Tipping off is on my mind because Jersey has just this week brought out new tipping off legislation which comes into force on 4 August 2014.  The Proceeds of Crime and Terrorism (Tipping Off – Exceptions) (Jersey) Regulations 2014 set out the situations in which revealing information about a suspicion will not be considered tipping off – in short, when it is done within your firm/group and “in good faith for the purpose of preventing or detecting money laundering”.  This new legislation codifies for Jersey the situation that already exists in Guernsey, in the form of guidance issued by HM Procureur in October 2011, which states that “no prosecutions will be brought against persons who disclose the fact that a SAR has been or will be made, if the disclosure is made by one member of an organisation to another for the purposes of discharging AML/CFT responsibilities and functions”.

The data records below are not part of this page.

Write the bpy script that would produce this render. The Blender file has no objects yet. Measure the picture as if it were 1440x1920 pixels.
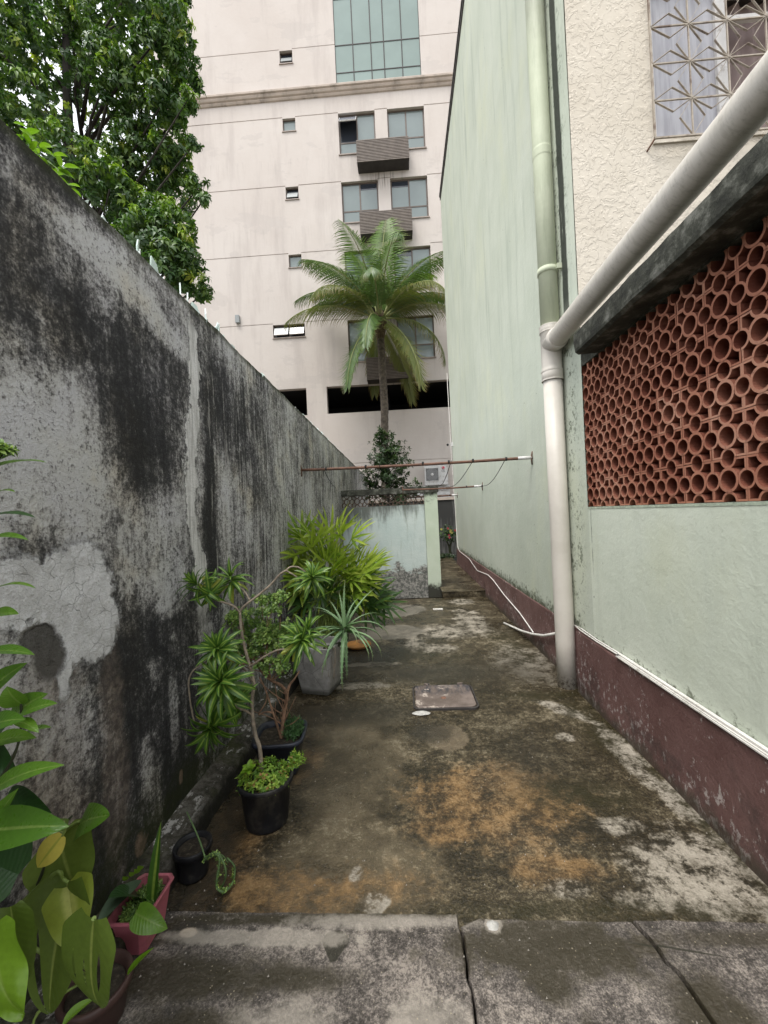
import bpy, math, random
from mathutils import Vector, Matrix, noise as mnoise
R=math.radians; rnd=random.Random(7); C=bpy.context.scene.collection; sc=bpy.context.scene
# ---------------------------------------------------------------- camera, sky, sun, exposure
cd=bpy.data.cameras.new('camera'); cam=bpy.data.objects.new('camera',cd); C.objects.link(cam)
cd.sensor_fit='HORIZONTAL'; cd.sensor_width=36.0; cd.lens=19.5; cd.clip_start=0.02; cd.clip_end=500
_r=Vector((0.997876,0.046105,-0.046019)); _u=Vector((0.046186,-0.002561,0.998930)); _f=Vector((-0.045937,0.998933,0.004685))
mw=Matrix.Identity(4)
for i in range(3): mw[i][0]=_r[i]; mw[i][1]=_u[i]; mw[i][2]=-_f[i]
mw[2][3]=1.6; cam.matrix_world=mw; sc.camera=cam
SUN_EL,SUN_AZ=R(64),R(212)
w=bpy.data.worlds.new('World'); sc.world=w; w.use_nodes=True; nt=w.node_tree; nt.nodes.clear()
sky=nt.nodes.new('ShaderNodeTexSky'); sky.sky_type='NISHITA'; sky.sun_disc=False; sky.sun_elevation=SUN_EL; sky.sun_rotation=SUN_AZ
sky.air_density=1.0; sky.dust_density=4.0; sky.ozone_density=1.0
hs=nt.nodes.new('ShaderNodeHueSaturation'); hs.inputs['Saturation'].default_value=0.12
mx=nt.nodes.new('ShaderNodeMix'); mx.data_type='RGBA'; mx.inputs[0].default_value=0.6; mx.inputs[7].default_value=(9.6,9.9,10.4,1)
bg=nt.nodes.new('ShaderNodeBackground'); bg.inputs[1].default_value=0.12; wo=nt.nodes.new('ShaderNodeOutputWorld')
nt.links.new(sky.outputs[0],hs.inputs['Color']); nt.links.new(hs.outputs[0],mx.inputs[6]); nt.links.new(mx.outputs[2],bg.inputs[0]); nt.links.new(bg.outputs[0],wo.inputs[0])
sl=bpy.data.lights.new('sun','SUN'); sl.energy=1.5; sl.angle=R(24); sl.color=(1,.96,.9)
so=bpy.data.objects.new('sun',sl); C.objects.link(so); so.rotation_euler=(R(90)-SUN_EL,0,-SUN_AZ+R(180)); so.location=(0,0,30)
vs=sc.view_settings; vs.view_transform='Standard'; vs.look='None'; vs.gamma=1; vs.exposure=0.93; vs.use_curve_mapping=False

# ---------------------------------------------------------------- node helpers
class N:
    def __init__(s,name,rough=.8,spec=.3):
        s.m=bpy.data.materials.new(name); s.m.use_nodes=True; s.t=s.m.node_tree
        s.b=s.t.nodes['Principled BSDF']; s.out=s.t.nodes['Material Output']
        s.b.inputs['Roughness'].default_value=rough; s.b.inputs['Specular IOR Level'].default_value=spec
        s._pos=None
    def n(s,t): return s.t.nodes.new('ShaderNode'+t)
    def L(s,a,b):
        if isinstance(a,(int,float)): b.default_value=a
        elif isinstance(a,tuple): b.default_value=(a+(1,))[:len(b.default_value)] if len(a)<len(b.default_value) else a
        else: s.t.links.new(a,b)
    def pos(s):
        if not s._pos: s._pos=s.n('NewGeometry').outputs['Position']
        return s._pos
    def obj(s): return s.n('TexCoord').outputs['Object']
    def rand(s): return s.n('ObjectInfo').outputs['Random']
    def attr(s,name): 
        a=s.n('Attribute'); a.attribute_name=name; return a.outputs['Fac']
    def map(s,v,scale=(1,1,1),loc=(0,0,0)):
        m=s.n('Mapping'); s.L(v,m.inputs[0]); m.inputs[3].default_value=scale; m.inputs[1].default_value=loc; return m.outputs[0]
    def noise(s,v,sc_=5,det=6,ro=.6,dist=0,col=False):
        x=s.n('TexNoise'); s.L(v,x.inputs['Vector']); x.inputs['Scale'].default_value=sc_; x.inputs['Detail'].default_value=det; x.inputs['Roughness'].default_value=ro; x.inputs['Distortion'].default_value=dist
        return x.outputs[1 if col else 0]
    def voro(s,v,sc_=5,feat='F1'):
        x=s.n('TexVoronoi'); x.feature=feat; s.L(v,x.inputs['Vector']); x.inputs['Scale'].default_value=sc_; return x.outputs['Distance']
    def mt(s,op,a,b=0,c=0):
        x=s.n('Math'); x.operation=op; s.L(a,x.inputs[0]); s.L(b,x.inputs[1]); s.L(c,x.inputs[2]); return x.outputs[0]
    def add(s,*a):
        r=a[0]
        for q in a[1:]: r=s.mt('ADD',r,q)
        return r
    def mul(s,*a):
        r=a[0]
        for q in a[1:]: r=s.mt('MULTIPLY',r,q)
        return r
    def inv(s,a): return s.mt('SUBTRACT',1,a)
    def mx(s,*a):
        r=a[0]
        for q in a[1:]: r=s.mt('MAXIMUM',r,q)
        return r
    def st(s,v,a,b):      # smoothstep a->b
        x=s.n('MapRange'); x.interpolation_type='SMOOTHSTEP'; s.L(v,x.inputs[0]); x.inputs[1].default_value=a; x.inputs[2].default_value=b; return x.outputs[0]
    def ramp(s,f,stops):
        x=s.n('ValToRGB'); s.L(f,x.inputs[0]); e=x.color_ramp.elements
        while len(e)<len(stops): e.new(.5)
        for i,(p,c) in enumerate(stops): e[i].position=p; e[i].color=tuple(c)+(1,) if len(c)==3 else c
        return x.outputs[0]
    def mix(s,f,a,b):
        x=s.n('Mix'); x.data_type='RGBA'; s.L(f,x.inputs[0]); s.L(a,x.inputs[6]); s.L(b,x.inputs[7]); return x.outputs[2]
    def mulc(s,a,b):
        x=s.n('Mix'); x.data_type='RGBA'; x.blend_type='MULTIPLY'; x.inputs[0].default_value=1; s.L(a,x.inputs[6]); s.L(b,x.inputs[7]); return x.outputs[2]
    def sep(s,v):
        x=s.n('SeparateXYZ'); s.L(v,x.inputs[0]); return x.outputs
    def comb(s,x_,y_,z_):
        x=s.n('CombineXYZ'); s.L(x_,x.inputs[0]); s.L(y_,x.inputs[1]); s.L(z_,x.inputs[2]); return x.outputs[0]
    def blob(s,a,b,ca,cb,ra,rb,soft,warp=None,k=.6,rot=0):
        da=s.mt('SUBTRACT',a,ca); db=s.mt('SUBTRACT',b,cb)
        if rot:
            c_,s_=math.cos(rot),math.sin(rot)
            da,db=s.add(s.mul(da,c_),s.mul(db,s_)),s.add(s.mul(da,-s_),s.mul(db,c_))
        da=s.mul(da,1/ra); db=s.mul(db,1/rb)
        d=s.mt('SQRT',s.add(s.mul(da,da),s.mul(db,db)))
        if warp is not None: d=s.mt('MULTIPLY_ADD',warp,k,d)   # warp is centred on 0
        return s.st(d,1+soft,1-soft)
    def bump(s,h,strength=.3,dist=.01,nrm=None):
        x=s.n('Bump'); s.L(h,x.inputs['Height']); x.inputs['Strength'].default_value=strength; x.inputs['Distance'].default_value=dist
        if nrm is not None: s.L(nrm,x.inputs['Normal'])
        return x.outputs[0]
    def done(s,col=None,rough=None,nrm=None,metal=None):
        if col is not None: s.L(col,s.b.inputs['Base Color'])
        if rough is not None: s.L(rough,s.b.inputs['Roughness'])
        if nrm is not None: s.L(nrm,s.b.inputs['Normal'])
        if metal is not None: s.L(metal,s.b.inputs['Metallic'])
        return s.m

def plain(name,col,rough=.7,spec=.3,metal=0,vary=.25,sc_=6,bump=0,bsc=40,dirt=None,dirtsc=3,space='pos'):
    q=N(name,rough,spec); v=q.pos() if space=='pos' else q.obj()
    f=q.noise(v,sc_,6,.65); d=q.st(f,.3,.7)
    c=q.mix(d,tuple(x*(1-vary) for x in col),tuple(min(1,x*(1+vary)) for x in col))
    if dirt: c=q.mix(q.mul(q.st(q.noise(v,dirtsc,8,.7),.5,.68),.8),c,dirt)
    nr=q.bump(q.noise(v,bsc,5,.7),bump,.01) if bump else None
    return q.done(c,q.mt('MULTIPLY_ADD',q.noise(v,sc_*2,4,.6),.3,rough-.15),nr,metal)

# ---------------------------------------------------------------- mesh helpers
ORG={}
def tag(o,label=None,cat=None,group=None,kind=None):
    if label: o['label']=label
    if cat: o['category']=cat
    if group: o['group']=group
    if kind: o['kind']=kind
    return o
def thing(name,label,cat,loc=(0,0,0),group=None,rot=0):
    o=bpy.data.objects.new(name,None); C.objects.link(o); o.location=loc; o.rotation_euler=(0,0,rot); o.empty_display_size=.1
    ORG[o.name]=Vector(loc); return tag(o,label,cat,group)
def org(o): return ORG.get(o.name,Vector((0,0,0))) if o else Vector((0,0,0))
class MB:
    def __init__(s): s.v=[]; s.f=[]; s.a={}; s.sm=[]
    def add(s,vs,fs,smooth=False,attrs=None):
        n=len(s.v); s.v+=[tuple(x) for x in vs]; s.f+=[tuple(i+n for i in f) for f in fs]; s.sm+=[smooth]*len(fs)
        for k in set(list(s.a)+list(attrs or {})):
            l=s.a.setdefault(k,[0.0]*n)
            if len(l)<n: l+= [0.0]*(n-len(l))
            l+= list(attrs[k]) if attrs and k in attrs else [0.0]*len(vs)
        return s
    def box(s,a,b,M=None):
        x0,y0,z0=a; x1,y1,z1=b
        vs=[(x0,y0,z0),(x1,y0,z0),(x1,y1,z0),(x0,y1,z0),(x0,y0,z1),(x1,y0,z1),(x1,y1,z1),(x0,y1,z1)]
        if M: vs=[tuple(M@Vector(q)) for q in vs]
        return s.add(vs,[(0,3,2,1),(4,5,6,7),(0,1,5,4),(1,2,6,5),(2,3,7,6),(3,0,4,7)])
    def tube(s,pts,rad,seg=8,cap=True,twist=0):
        pts=[Vector(p) for p in pts]; n=len(pts)
        if isinstance(rad,(int,float)): rad=[rad]*n
        vs=[]; up=None
        for i,p in enumerate(pts):
            t=(pts[min(i+1,n-1)]-pts[max(i-1,0)]).normalized()
            if up is None:
                up=Vector((0,0,1)) if abs(t.z)<.9 else Vector((1,0,0))
            x=t.cross(up).normalized(); y=x.cross(t).normalized(); up=y
            for k in range(seg):
                a=2*math.pi*k/seg+twist; vs.append(p+(x*math.cos(a)+y*math.sin(a))*rad[i])
        fs=[(i*seg+k,i*seg+(k+1)%seg,(i+1)*seg+(k+1)%seg,(i+1)*seg+k) for i in range(n-1) for k in range(seg)]
        s.add(vs,fs,True)
        if cap:
            m=len(s.v)-len(vs); s.f+=[tuple(m+k for k in range(seg))[::-1],tuple(m+(n-1)*seg+k for k in range(seg))]; s.sm+=[False,False]
        return s
    def lathe(s,prof,seg=24,c=(0,0,0),smooth=True,sq=0,M=None):   # prof [(r,z)]; sq>0 squarish
        vs=[]
        for r,z in prof:
            for k in range(seg):
                a=2*math.pi*k/seg; ca,sa=math.cos(a),math.sin(a)
                if sq: p=2/sq; ca=math.copysign(abs(ca)**p,ca); sa=math.copysign(abs(sa)**p,sa)
                q=Vector((r*ca,r*sa,z))
                if M: q=M@q
                vs.append(q+Vector(c))
        n=len(prof); fs=[(i*seg+k,i*seg+(k+1)%seg,(i+1)*seg+(k+1)%seg,(i+1)*seg+k) for i in range(n-1) for k in range(seg)]
        return s.add(vs,fs,smooth)
    def prism(s,poly,z0,z1,smooth=False):
        n=len(poly); vs=[(x,y,z0) for x,y in poly]+[(x,y,z1) for x,y in poly]
        return s.add(vs,[tuple(range(n))[::-1],tuple(range(n,2*n))]+[(i,(i+1)%n,n+(i+1)%n,n+i) for i in range(n)])
    def grid(s,fn,nu,nv,smooth=True):
        vs=[fn(i/nu,j/nv) for j in range(nv+1) for i in range(nu+1)]
        return s.add(vs,[(j*(nu+1)+i,j*(nu+1)+i+1,(j+1)*(nu+1)+i+1,(j+1)*(nu+1)+i) for j in range(nv) for i in range(nu)],smooth)
    def mesh(s,name,mat,off=None):
        me=bpy.data.meshes.new(name); o=off or Vector((0,0,0))
        me.from_pydata([(x-o.x,y-o.y,z-o.z) for x,y,z in s.v],[],s.f)
        me.polygons.foreach_set('use_smooth',s.sm)
        for k,l in s.a.items():
            l+= [0.0]*(len(s.v)-len(l)); a=me.attributes.new(k,'FLOAT','POINT'); a.data.foreach_set('value',l)
        if mat: me.materials.append(mat)
        me.update(); return me
    def build(s,name,mat,parent=None,local=False):
        off=Vector((0,0,0)) if local else org(parent)
        o=bpy.data.objects.new(name,s.mesh(name,mat,off)); C.objects.link(o)
        if parent is not None: o.parent=parent; ORG[o.name]=org(parent)
        return o
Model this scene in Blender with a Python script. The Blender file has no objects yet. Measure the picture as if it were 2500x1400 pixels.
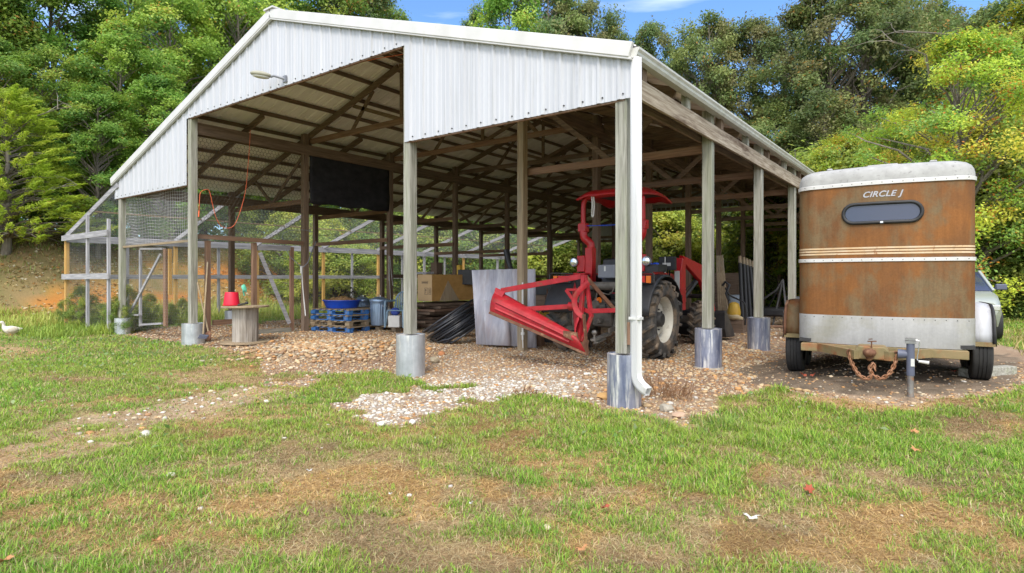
import bpy, bmesh, math, random
import numpy as np
from math import sin, cos, pi, radians, sqrt, atan2
from mathutils import Vector, Matrix
C = bpy.context.scene.collection
SC = bpy.context.scene
# ---------------------------------------------------------------- camera, world, sun, exposure
FPX = 1454.0; HOR = 678.0; HC = 1.5
cam = bpy.data.cameras.new('camera'); camo = bpy.data.objects.new('camera', cam); C.objects.link(camo)
cam.sensor_width = 36.0; cam.lens = 36.0 * FPX / 2500; cam.shift_y = -(700 - HOR) / 2500
cam.clip_start = 0.05; cam.clip_end = 2000
camo.location = (0, 0, HC); camo.rotation_euler = (pi / 2, 0, math.asin(.6))
SC.camera = camo
SUN_EL = radians(50); SUN_AZ = atan2(.42, -.9)      # azimuth of the direction towards the sun, from +Y to +X
W = bpy.data.worlds.new('World'); SC.world = W; W.use_nodes = True
nt = W.node_tree; bg = nt.nodes['Background']
sky = nt.nodes.new('ShaderNodeTexSky'); sky.sky_type = 'NISHITA'; sky.sun_disc = False
sky.sun_elevation = SUN_EL; sky.sun_rotation = SUN_AZ; sky.air_density = 1.0; sky.dust_density = .2; sky.ozone_density = 3.0
tc = nt.nodes.new('ShaderNodeTexCoord'); mp = nt.nodes.new('ShaderNodeMapping'); mp.inputs['Scale'].default_value = (1.2, 1.2, 5)
mp.inputs['Rotation'].default_value = (0, .1, .4)
nz = nt.nodes.new('ShaderNodeTexNoise'); nz.inputs['Scale'].default_value = 1.6; nz.inputs['Detail'].default_value = 7; nz.inputs['Distortion'].default_value = .6
rp = nt.nodes.new('ShaderNodeValToRGB'); rp.color_ramp.elements[0].position = .56; rp.color_ramp.elements[1].position = 1.0
mx = nt.nodes.new('ShaderNodeMix'); mx.data_type = 'RGBA'
nt.links.new(tc.outputs['Generated'], mp.inputs['Vector']); nt.links.new(mp.outputs['Vector'], nz.inputs['Vector'])
nt.links.new(nz.outputs['Fac'], rp.inputs['Fac']); dt = nt.nodes.new('ShaderNodeVectorMath'); dt.operation = 'DOT_PRODUCT'; dt.inputs[1].default_value = (.5, -.62, .6)   # unseen bright cloud bank, added behind the camera as fill light
cm = nt.nodes.new('ShaderNodeMapRange'); cm.inputs['From Min'].default_value = .05; cm.inputs['From Max'].default_value = .75; cm.inputs['To Max'].default_value = .85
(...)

This is all fine and dandy if your offence of tipping off concentrates – as it does in the sensible jurisdictions of Guernsey and Jersey – on the blabbing of information around SARs.  In the UK, however, the Proceeds of Crime Act is much more mealy-mouthed.  Section 333, the tipping off offence, says this: “A person commits an offence if—(a) he knows or suspects that a disclosure… has been made, and(b) he makes a disclosure which is likely to prejudice any investigation which might be conducted following the disclosure referred to in paragraph (a).”  That test of “likely to prejudice any investigation” was discarded in other jurisdictions many moons ago, and deserves to be binned here too.  How is a member of staff expected to assess whether what he is saying is likely to prejudice an investigation?  And – perhaps more importantly – how can such transgressions be prosecuted fairly?  We have enough trouble with the objective test of suspicion elsewhere in the money laundering offences, with courts trying to judge what someone should have thought.  When trying to communicate obligations to staff, it is much better to be able to make it simple: when you’ve made a SAR, zip your lip unless the MLRO says otherwise.